Delchamps, Inc. v. Larry

In Gulf States Paper Corp. v. Hawkins, 444 So.2d 381 (Ala. 1983), I set out the essential elements of a cause of action for malicious prosecution, as follows:

"(1) a judicial proceeding initiated by the defendant; (2) the lack of probable cause; (3) malice on the part of the defendant; (4) termination of the judicial *Page 1240 proceedings favorably to the plaintiff; and (5) damages."

444 So.2d at 387.

In this case, the evidence shows that an agent of Delchamps made the initial complaint against Larry before a magistrate and that Larry was arrested and later tried in the district court and convicted of theft. The majority correctly states the applicable rule of law in such a factual context as follows: "[W]here there was a prior criminal conviction, even though later vacated, such a conviction is prima facie evidence of the existence of probable cause for instituting the prosecution." At 1238. The majority also correctly holds that the presumption can only be "rebutted by competent evidence that 'clearly overcomes' the presumption." At 1238.

The majority then reviews the facts and distinguishes this case from Delchamps v. Morgan, 601 So.2d 442 (Ala. 1992) (where the question of probable cause was held to be one of law), on the ground that the evidence in Morgan showed that the accused "had a partial pack of cigarettes in her pocket at the time of the arrest." I cannot distinguish Morgan so easily, because there was evidence here that Eddins saw Larry with the steaks when he began to leave the sidewalk. (R. 325.)

The following statements in the majority opinion are especially troubling to me:

"When Eddins went before the magistrate to have Larry charged with theft, he did not tell her that Larry had denied the allegations.

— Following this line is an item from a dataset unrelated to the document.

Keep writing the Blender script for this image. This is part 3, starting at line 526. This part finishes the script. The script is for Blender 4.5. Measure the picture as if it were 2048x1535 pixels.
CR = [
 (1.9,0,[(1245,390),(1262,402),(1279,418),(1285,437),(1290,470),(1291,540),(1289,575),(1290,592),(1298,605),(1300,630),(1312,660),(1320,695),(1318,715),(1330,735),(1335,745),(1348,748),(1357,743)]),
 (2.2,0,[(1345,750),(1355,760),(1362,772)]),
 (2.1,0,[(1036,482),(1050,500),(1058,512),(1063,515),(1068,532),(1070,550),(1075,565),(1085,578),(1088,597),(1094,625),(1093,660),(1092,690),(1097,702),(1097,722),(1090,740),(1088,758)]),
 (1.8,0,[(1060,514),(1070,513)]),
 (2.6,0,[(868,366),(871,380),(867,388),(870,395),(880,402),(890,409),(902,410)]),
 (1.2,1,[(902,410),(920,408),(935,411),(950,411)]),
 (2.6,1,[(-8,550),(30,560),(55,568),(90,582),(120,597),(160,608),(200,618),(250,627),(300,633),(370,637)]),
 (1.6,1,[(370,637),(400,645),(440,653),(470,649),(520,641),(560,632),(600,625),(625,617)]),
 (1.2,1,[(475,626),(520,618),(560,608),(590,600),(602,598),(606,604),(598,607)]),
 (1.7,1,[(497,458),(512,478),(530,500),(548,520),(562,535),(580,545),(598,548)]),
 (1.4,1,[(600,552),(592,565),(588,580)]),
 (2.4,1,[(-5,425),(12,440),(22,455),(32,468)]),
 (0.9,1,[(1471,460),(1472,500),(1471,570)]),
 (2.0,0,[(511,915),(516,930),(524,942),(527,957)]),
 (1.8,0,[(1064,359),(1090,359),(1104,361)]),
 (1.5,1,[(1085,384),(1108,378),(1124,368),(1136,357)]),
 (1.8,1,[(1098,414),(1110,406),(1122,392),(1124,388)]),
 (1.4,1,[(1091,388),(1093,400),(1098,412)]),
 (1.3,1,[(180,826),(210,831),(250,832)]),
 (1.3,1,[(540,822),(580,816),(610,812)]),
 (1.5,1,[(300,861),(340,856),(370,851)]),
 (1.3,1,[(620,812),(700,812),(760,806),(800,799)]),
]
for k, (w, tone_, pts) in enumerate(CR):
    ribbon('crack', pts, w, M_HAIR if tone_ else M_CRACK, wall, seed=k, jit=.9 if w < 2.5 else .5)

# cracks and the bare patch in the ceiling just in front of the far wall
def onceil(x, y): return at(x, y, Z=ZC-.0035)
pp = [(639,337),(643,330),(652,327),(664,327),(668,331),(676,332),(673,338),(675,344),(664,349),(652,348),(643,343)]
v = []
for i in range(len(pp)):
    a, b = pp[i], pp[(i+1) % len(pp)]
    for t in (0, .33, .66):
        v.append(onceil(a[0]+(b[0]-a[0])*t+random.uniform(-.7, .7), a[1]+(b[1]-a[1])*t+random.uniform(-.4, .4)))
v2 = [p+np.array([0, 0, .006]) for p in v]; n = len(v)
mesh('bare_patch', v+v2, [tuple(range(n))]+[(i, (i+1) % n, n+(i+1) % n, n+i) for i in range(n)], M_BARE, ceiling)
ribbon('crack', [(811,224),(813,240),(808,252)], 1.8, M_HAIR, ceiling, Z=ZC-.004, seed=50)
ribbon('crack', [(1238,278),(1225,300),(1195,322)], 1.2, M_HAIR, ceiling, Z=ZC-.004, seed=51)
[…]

He did not tell the magistrate of the difference between the clothing worn by the man seen stealing the steaks in the morning and the clothing worn by Larry. He did not relate to the magistrate the limited time he had actually observed the black man stealing the steaks or the fact that he had not questioned Larry about what had taken place. He also did not tell the magistrate that Larry's family had come to the store to discuss the matter, but that he had refused to talk with them. Further, Cale, the alleged eyewitness to the theft, was not given an opportunity to be present before the magistrate, nor was a lineup conducted before the warrant was issued.

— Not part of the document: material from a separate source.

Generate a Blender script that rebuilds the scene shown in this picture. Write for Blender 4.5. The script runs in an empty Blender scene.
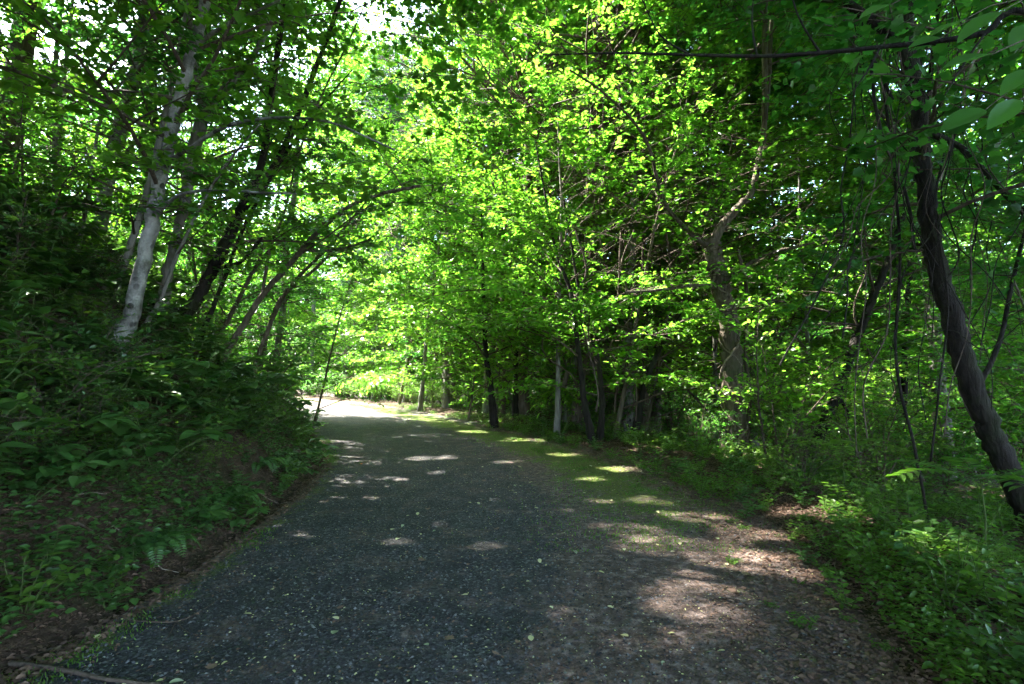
import bpy, math, random
import numpy as np
from mathutils import Vector

R = math.radians
rng = np.random.default_rng(7)
random.seed(7)
sc = bpy.context.scene

# ------------------------------------------------------------------ camera
F = 540.0; PITCH = R(4.02); CAMH = 1.55
cd = bpy.data.cameras.new('camera'); cam = bpy.data.objects.new('camera', cd)
sc.collection.objects.link(cam); sc.camera = cam
cam.location = (0, 0, CAMH); cam.rotation_euler = (R(90) + PITCH, 0, 0)
cd.sensor_width = 36; cd.lens = F / 1024 * 36; cd.clip_start = 0.05; cd.clip_end = 1000
# ------------------------------------------------------------------ light
SUN_AZ = R(-62)      # west of the viewing direction (+Y)
SUN_EL = R(56)
SD = np.array([math.sin(SUN_AZ) * math.cos(SUN_EL), math.cos(SUN_AZ) * math.cos(SUN_EL), math.sin(SUN_EL)])
w = bpy.data.worlds.new('World'); sc.world = w; w.use_nodes = True
nt = w.node_tree; bg = nt.nodes['Background']; sky = nt.nodes.new('ShaderNodeTexSky')
sky.sky_type = 'NISHITA'; sky.sun_disc = False; sky.sun_elevation = SUN_EL; sky.sun_rotation = SUN_AZ
sky.air_density = 1.0; sky.dust_density = 2.2; sky.ozone_density = 1.0
nt.links.new(sky.outputs[0], bg.inputs[0]); bg.inputs[1].default_value = 0.15
sl = bpy.data.lights.new('sun', 'SUN'); sl.energy = 4.6; sl.angle = R(0.53); sl.color = (1, 0.95, 0.86)
so = bpy.data.objects.new('sun', sl); sc.collection.objects.link(so)
so.rotation_euler = Vector(SD.tolist()).to_track_quat('Z', 'Y').to_euler()
sc.view_settings.view_transform = 'Standard'; sc.view_settings.look = 'None'
sc.view_settings.exposure = 4.05; sc.view_settings.gamma = 1
sc.render.engine = 'CYCLES'
cy = sc.cycles
cy.max_bounces = 7; cy.diffuse_bounces = 4; cy.glossy_bounces = 2; cy.transmission_bounces = 5
cy.transparent_max_bounces = 4; cy.sample_clamp_indirect = 6
cy.use_denoising = True
cy.use_adaptive_sampling = True; cy.adaptive_threshold = 0.02

# ------------------------------------------------------------------ helpers
def tag(o, label=None, cat=None, group=None, kind=None):
    for k, v in (('label', label), ('category', cat), ('group', group), ('kind', kind)):
        if v: o[k] = v
    return o
def link(name, data, parent=None):
    o = bpy.data.objects.new(name, data); sc.collection.objects.link(o)
    if parent: o.parent = parent
    return o
def thing(name, label, cat, loc=(0, 0, 0), rz=0, group=None):
    o = link(name, None); o.location = loc; o.rotation_euler = (0, 0, rz); o.empty_display_size = .2
    return tag(o, label, cat, group)
def dup(root, loc, rz=0, scale=1.0, label=None, group=None, tilt=(0, 0)):
    r = root.copy(); sc.collection.objects.link(r); r.location = loc
    r.rotation_euler = (tilt[0], tilt[1], rz); r.scale = (scale,) * 3 if not hasattr(scale, '__len__') else scale
    if label: r['label'] = label
    if group: r['group'] = group
    for ch in root.children:
        c = ch.copy(); sc.collection.objects.link(c); c.parent = r
    return r

_h = np.random.default_rng(3).random((256, 256))
def vn(x, y):
    xi = np.floor(x).astype(int); yi = np.floor(y).astype(int); fx = x - xi; fy = y - yi
    fx = fx * fx * (3 - 2 * fx); fy = fy * fy * (3 - 2 * fy)
    a = _h[xi % 256, yi % 256]; b = _h[(xi + 1) % 256, yi % 256]; c = _h[xi % 256, (yi + 1) % 256]; d = _h[(xi + 1) % 256, (yi + 1) % 256]
    return (a * (1 - fx) + b * fx) * (1 - fy) + (c * (1 - fx) + d * fx) * fy
def fbm(x, y, o=4):
    s = 0; a = .5
    for i in range(o): s = s + a * vn(x * 2 ** i + 17 * i, y * 2 ** i + 31 * i); a *= .5
    return s
def sstep(a, b, x):
    t = np.clip((np.asarray(x, float) - a) / (b - a), 0, 1); return t * t * (3 - 2 * t)

_ly = [-20, -5, 0, 2.75, 3.8, 5.1, 7.3, 9.8, 13.6, 20, 28, 33, 40, 60, 140]
_lx = [-2.5, -2.6, -2.62, -2.62, -2.58, -2.62, -2.86, -3.35, -4.8, -8.2, -13.2, -17, -24, -46, -140]
_ry = [-20, -5, 0, 2.75, 3.8, 4.9, 7, 10.2, 13.9, 20, 28, 33, 40, 60, 140]
_rx = [1.8, 1.8, 1.85, 2.0, 2.35, 2.7, 2.95, 2.6, 1.3, -1.7, -6.2, -10, -16.5, -38, -132]
def Lx(y): return np.interp(y, _ly, _lx)
def Rx(y): return np.interp(y, _ry, _rx)
def hgt(x, y):
    x = np.asarray(x, float); y = np.asarray(y, float)
    L = Lx(y); Rr = Rx(y)
    z = 0.0125 * np.clip(y - 12, 0, 60)
    bend = 1 / np.sqrt(1 + 1.0 * sstep(10, 30, y))
    dl = np.clip(L - x, 0, None) * bend; dr = np.clip(x - Rr, 0, None) * bend
    k = 1.0 - 0.55 * sstep(8.5, 15, y) 
    bank = np.where(dl < 3.2, dl * .98, 3.14 + (dl - 3.2) * .62) * k
    bank = bank * sstep(0, .7, dl) - .05 * np.exp(-((dl - .15) / .15) ** 2) * (dl > 0)
    bank = np.where(dl > 16, bank, bank); bank = np.minimum(bank, 13)
    right = .10 * np.exp(-((dr - .9) / .6) ** 2) * (dr > 0) - .13 * np.clip(dr - 1.2, 0, 16) - .0 * dr
    off = np.maximum(dl, dr)
    n = (fbm(x * .35 + 5, y * .35 + 9) - .47) * .55 * sstep(.2, 3, off)
    n2 = (fbm(x * 1.8, y * 1.8) - .47) * .16 * sstep(0.05, .8, off)
    pth = (off <= 0) * ((fbm(x * .9 + 50, y * .9) - .47) * .05) 
    return z + bank + right + n + n2 + pth
def P(px, py, Y):
    xv = (px - 512) / F; yv = -(py - 342) / F
    dy = math.cos(PITCH) - math.sin(PITCH) * yv; dz = math.sin(PITCH) + math.cos(PITCH) * yv
    s = Y / dy
    return np.array([xv * s, Y, CAMH + dz * s])
def G(px, py):
    prev = .8
    for Y in np.arange(.8, 80, .05):
        p = P(px, py, Y)
        if p[2] < hgt(p[0], p[1]): return np.array([p[0], p[1], float(hgt(p[0], p[1]))])
    return P(px, py, 60)
def ground(x, y, dz=0): return (float(x), float(y), float(hgt(x, y)) + dz)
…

"This is not to say that the disputed fact is whether Larry was guilty or innocent of the charge. Rather, the dispute focuses on whether Eddins did in fact see such events, or had reasonably trustworthy information, as would lead a person of reasonable caution to believe that Larry was guilty. Cf. Delchamps v. Morgan, supra (where this Court held that, as a matter of law, Delchamps could have entertained an honest and strong suspicion that store property had been concealed)."

At 1238-1239.

As I understand the record, the evidence presented to the magistrate indicated that at around 7:00 a.m. Cale was standing at the back of the store next to the meat counter, that at that time he observed a black male wearing blue jeans, white tennis shoes, a denim jacket, and a red ball cap, and that he asked the man what he was doing and the man made no response. Cale then saw the man pick up three packs of steaks and walk away; Cale followed him and saw him put the steaks inside his jacket without stopping to pay for them. Cale then called the store manager, Eddins, and told him what he had observed, and Eddins then yelled at the man and told him to stop; he did not stop, but instead began to run. As the man was leaving the sidewalk, Eddins testified, he saw the steaks.

The majority suggests that Eddins did not tell the magistrate that Larry denied taking the steaks and that he had alibi witnesses. I do not believe he was under any duty to present to the magistrate evidence of Larry's possible defense — unless the magistrate questioned him about it, of course. As I understand the evidence, when Eddins initiated the prosecution he had only Larry's denial that he took the steaks. When Larry's mother and brother confronted Eddins in the store,neither stated then that Larry could not have been guilty because he was at home with them. Consequently, it appears to me that the record shows that when the prosecution wasinitiated, Eddins was not aware of the *Page 1241 alibi testimony that later developed and that was presented by Larry unsuccessfully in his defense in the district court.

Based on the foregoing, I believe that Larry has not shown, by competent evidence, that when the prosecution wasinitiated Delchamps lacked probable cause, and I am clear to the conclusion that Larry has not "clearly overcome," by introducing competent evidence, the prima facie presumption of probable cause that arose because of the district court conviction.